YOUR OBJECTIVE:
Word for word, give the material below again, minus any images.

SUPPLIED DATA:

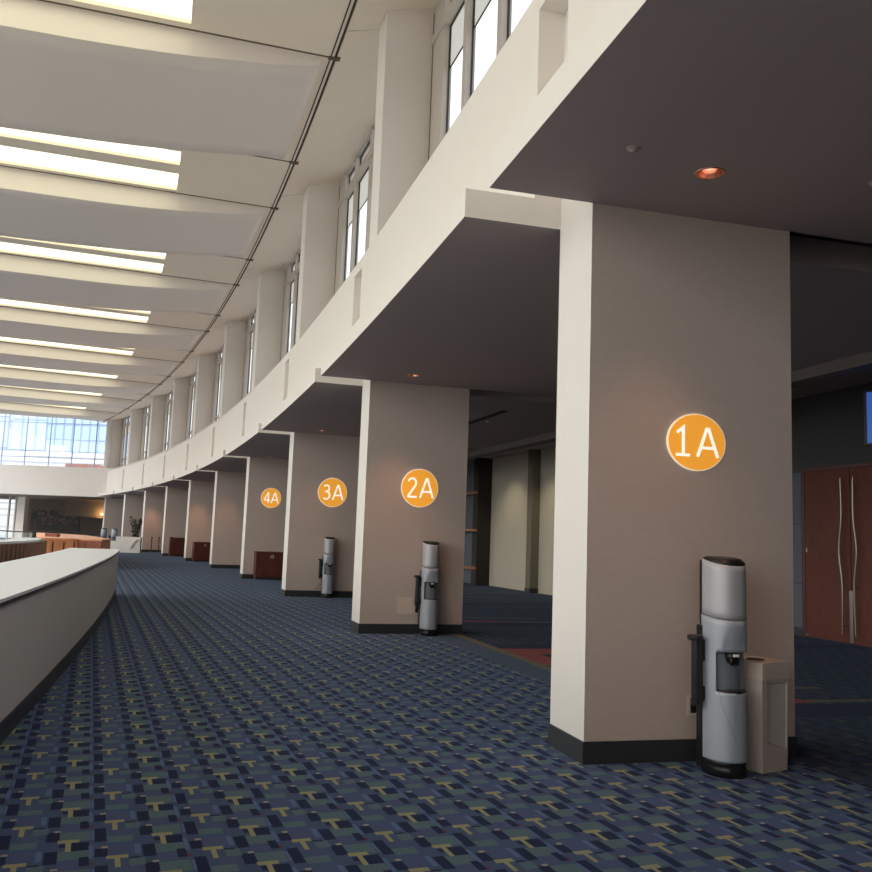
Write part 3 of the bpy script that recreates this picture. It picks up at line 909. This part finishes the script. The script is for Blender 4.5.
# warm downlights deeper in the gallery, lighting the cream wall
for k, (i, dr) in enumerate(((1.40, 3.55), (2.55, 7.3), (2.2, 7.3))):
    if k == 0:
        mw = frame(i, dr, H)
        root = copy_tree(proto); root.matrix_world = frame(i, dr, H - .001); root['label'] = 'faint downlight deep under the gallery behind the 2A pillar'
        root.scale = (1, 1, -.02) if False else (1, 1, 1)
        for ch in list(root.children):
            if ch.name.startswith('reflector'): bpy.data.objects.remove(ch)
    else:
        L = bpy.data.lights.new('wall_washer_lamp', 'SPOT'); L.energy = 95; L.color = (1.0, .86, .62)
        L.spot_size = math.radians(120); L.spot_blend = 0.8; L.shadow_soft_size = .08
        lo = bpy.data.objects.new('wall_washer_lamp', L); COL.objects.link(lo)
        lo.matrix_world = frame(i, dr, H + .3)
b = NB_(); arcbox(b, 3.15, 3.28, 1.20, 1.62, H - .012, H + .005, n=3); tag(link('air_vent', b, M['dark']), 'long dark slot vent in the soffit behind the 2A pillar', 'vent')

# hanging screen at the right edge
root = thing('monitor', 'hanging screen glowing blue at the right edge under the gallery', 'monitor', frame(.40, 6.73, 3.48) @ Matrix.Rotation(math.radians(38), 4, 'Z'))
b = NB_(); box(b, -.06, .04, -.75, .75, -.40, .40, bev=.01); link('housing', b, M['black'], root)
b = NB_(); box(b, -.066, -.058, -.71, .71, -.36, .36); link('screen', b, M['screen'], root)
b = NB_(); tube(b, [(0, 0, .38), (0, 0, 1.12)], .03, 10); link('ceiling_mount', b, M['black'], root)

# ------------------------------------------------------------------ far end of the atrium (plane y = 74.2)
FY = 74.2
bm = NB_(); box(bm, -70, -27.3, FY, FY + .5, 4.10, 6.55); box(bm, -28.06, -27.96, FY, FY + 1.5, 6.55, 10.75)
struct('wall_far', bm, M['cream'])
bm = NB_()
xs = [-36.85 - 1.97 * j for j in range(16, 0, -1)] + [-36.85, -34.88, -32.83, -30.88, -28.93]
for x in xs: box(bm, x - .022, x + .022, FY + .16, FY + .3, 6.55, 10.9)
for z in (7.29, 7.84, 10.25): box(bm, -68.5, -28.0, FY + .16, FY + .3, z - .02, z + .02)
far_frame = struct('window_%d' % kk, bm, M['towergrid']); kk += 1
bm = NB_(); bm.faces.new([bm.verts.new(q) for q in ((-68.5, FY + .2, 6.55), (-28.0, FY + .2, 6.55), (-28.0, FY + .2, 10.9), (-68.5, FY + .2, 10.9))]); struct('pane', bm, M['farglass'], far_frame)
# lobby under it
bm = NB_(); box(bm, -75, -18, FY + .5, 92, 4.10, 4.5); struct('ceiling', bm, M['lobby'])
bm = NB_(); box(bm, -41.65, -18, 89, 89.3, 0, 4.1); struct('wall_far', bm, M['lobby'])
bm = NB_(); box(bm, -38.04, -37.31, 80.5, 81.3, 0, 4.1, bev=.02); tag(link('lobby_column', bm, M['white']), 'pale square column beside the bright lobby glazing at far left', 'column')
bm = NB_()
for x in (-38.27, -38.85, -40.2, -43.2, -45.3, -47.4): box(bm, x - .05, x + .06, 80.7, 80.9, 0, 4.1)
for z in (1.3, 2.36, 2.91, 3.46): box(bm, -60, -38.05, 80.72, 80.86, z - .03, z + .03)
wf = struct('window_%d' % kk, bm, M['bronze']); kk += 1
bm = NB_(); bm.faces.new([bm.verts.new(q) for q in ((-60, 80.8, 0), (-38.05, 80.8, 0), (-38.05, 80.8, 4.1), (-60, 80.8, 4.1))]); struct('pane', bm, M['farglass'], wf)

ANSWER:
Write part 3 of the bpy script that recreates this picture. It picks up at line 909. This part finishes the script. The script is for Blender 4.5.
# warm downlights deeper in the gallery, lighting the cream wall
for k, (i, dr) in enumerate(((1.40, 3.55), (2.55, 7.3), (2.2, 7.3))):
    if k == 0:
        mw = frame(i, dr, H)
        root = copy_tree(proto); root.matrix_world = frame(i, dr, H - .001); root['label'] = 'faint downlight deep under the gallery behind the 2A pillar'
        root.scale = (1, 1, -.02) if False else (1, 1, 1)
        for ch in list(root.children):
            if ch.name.startswith('reflector'): bpy.data.objects.remove(ch)
    else:
        L = bpy.data.lights.new('wall_washer_lamp', 'SPOT'); L.energy = 95; L.color = (1.0, .86, .62)
        L.spot_size = math.radians(120); L.spot_blend = 0.8; L.shadow_soft_size = .08
        lo = bpy.data.objects.new('wall_washer_lamp', L); COL.objects.link(lo)
        lo.matrix_world = frame(i, dr, H + .3)
b = NB_(); arcbox(b, 3.15, 3.28, 1.20, 1.62, H - .012, H + .005, n=3); tag(link('air_vent', b, M['dark']), 'long dark slot vent in the soffit behind the 2A pillar', 'vent')

# hanging screen at the right edge
root = thing('monitor', 'hanging screen glowing blue at the right edge under the gallery', 'monitor', frame(.40, 6.73, 3.48) @ Matrix.Rotation(math.radians(38), 4, 'Z'))
b = NB_(); box(b, -.06, .04, -.75, .75, -.40, .40, bev=.01); link('housing', b, M['black'], root)
b = NB_(); box(b, -.066, -.058, -.71, .71, -.36, .36); link('screen', b, M['screen'], root)
b = NB_(); tube(b, [(0, 0, .38), (0, 0, 1.12)], .03, 10); link('ceiling_mount', b, M['black'], root)

# ------------------------------------------------------------------ far end of the atrium (plane y = 74.2)
FY = 74.2
bm = NB_(); box(bm, -70, -27.3, FY, FY + .5, 4.10, 6.55); box(bm, -28.06, -27.96, FY, FY + 1.5, 6.55, 10.75)
struct('wall_far', bm, M['cream'])
bm = NB_()
xs = [-36.85 - 1.97 * j for j in range(16, 0, -1)] + [-36.85, -34.88, -32.83, -30.88, -28.93]
for x in xs: box(bm, x - .022, x + .022, FY + .16, FY + .3, 6.55, 10.9)
for z in (7.29, 7.84, 10.25): box(bm, -68.5, -28.0, FY + .16, FY + .3, z - .02, z + .02)
far_frame = struct('window_%d' % kk, bm, M['towergrid']); kk += 1
bm = NB_(); bm.faces.new([bm.verts.new(q) for q in ((-68.5, FY + .2, 6.55), (-28.0, FY + .2, 6.55), (-28.0, FY + .2, 10.9), (-68.5, FY + .2, 10.9))]); struct('pane', bm, M['farglass'], far_frame)
# lobby under it
bm = NB_(); box(bm, -75, -18, FY + .5, 92, 4.10, 4.5); struct('ceiling', bm, M['lobby'])
bm = NB_(); box(bm, -41.65, -18, 89, 89.3, 0, 4.1); struct('wall_far', bm, M['lobby'])
bm = NB_(); box(bm, -38.04, -37.31, 80.5, 81.3, 0, 4.1, bev=.02); tag(link('lobby_column', bm, M['white']), 'pale square column beside the bright lobby glazing at far left', 'column')
bm = NB_()
for x in (-38.27, -38.85, -40.2, -43.2, -45.3, -47.4): box(bm, x - .05, x + .06, 80.7, 80.9, 0, 4.1)
for z in (1.3, 2.36, 2.91, 3.46): box(bm, -60, -38.05, 80.72, 80.86, z - .03, z + .03)
wf = struct('window_%d' % kk, bm, M['bronze']); kk += 1
bm = NB_(); bm.faces.new([bm.verts.new(q) for q in ((-60, 80.8, 0), (-38.05, 80.8, 0), (-38.05, 80.8, 4.1), (-60, 80.8, 4.1))]); struct('pane', bm, M['farglass'], wf)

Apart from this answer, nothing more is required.